Remember Target? Target Missed Warnings in Epic Hack of Credit Card Data - Bloomberg
Your post dismisses these types of risks like they are a non-issue but they are a huge problem.
That is a far harder target than just implementing a man in the middle attack would require.
While it has serious faults the web of trust created by SSL verifying that you are talking to the party you think you are is a huge portion of the online economy, if you intentionally destroy that trust which would happen with an intentional main in the middle structure it will cause far more problems than it solves.
But lets look at how “small” this problem is, if it does rise to $35B in the next three years it would rank as #97 out of the 190 largest countries by GDP.
Also realize that in a consolidated sample of 383 companies, it was estimated that it took a mean time to identify a breach of 201 days with a range of 20 to 569 days. The mean time to contain was 70 days with a range of 11 to 126 days.
You personally should be very interested in end to end encryption.
Those are two separate communications – “me to Amazon” and “Amazon to CC processor” – each of which is separately verified, with neither party attempting an impersonation.

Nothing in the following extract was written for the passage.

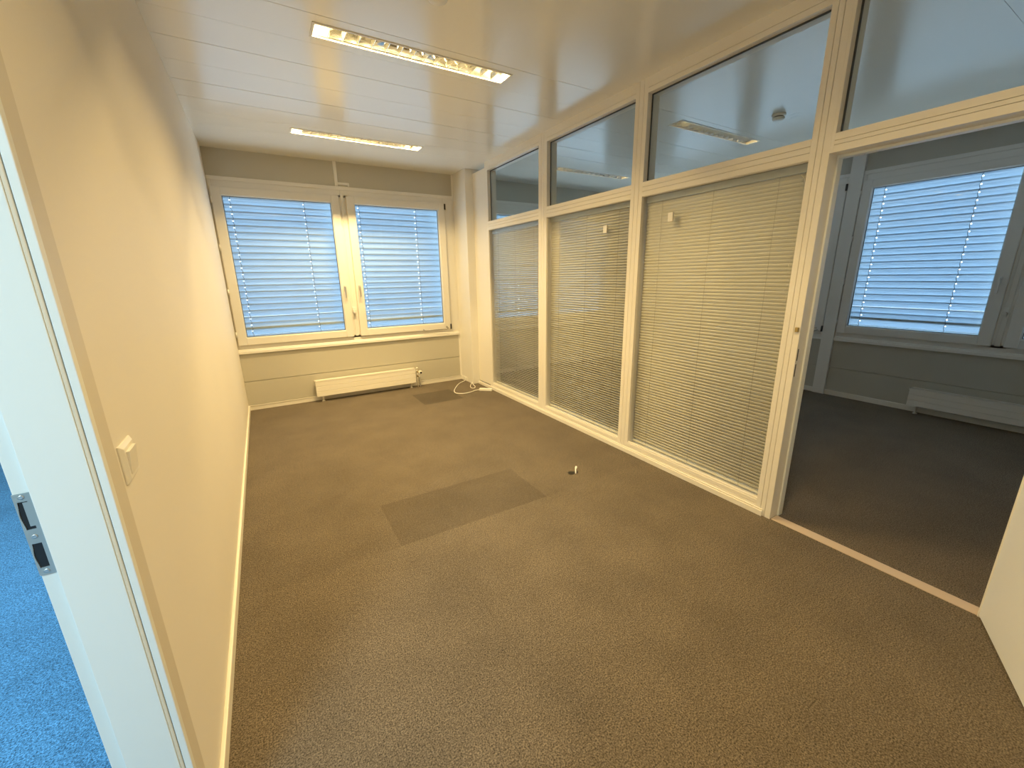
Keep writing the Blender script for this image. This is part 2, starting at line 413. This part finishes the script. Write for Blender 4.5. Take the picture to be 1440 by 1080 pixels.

It is irrelevant to the issue of man-in-the-middle attacks, which require denial or subversion of the sender’s ability to verify the recipient’s identity (more precisely, the sender’s ability to confirm that the recipient’s retrieved public key actually belongs to the recipient). If such verification cannot be reliably performed, then any connection (e.g. “me to Amazon”) could be “me to 400-pound basement dweller to Amazon”. Obviously, such a situation would represent an unacceptable burden on the e-commerce economy – look at the amount of damage done by crooks even with end-to-end verification available.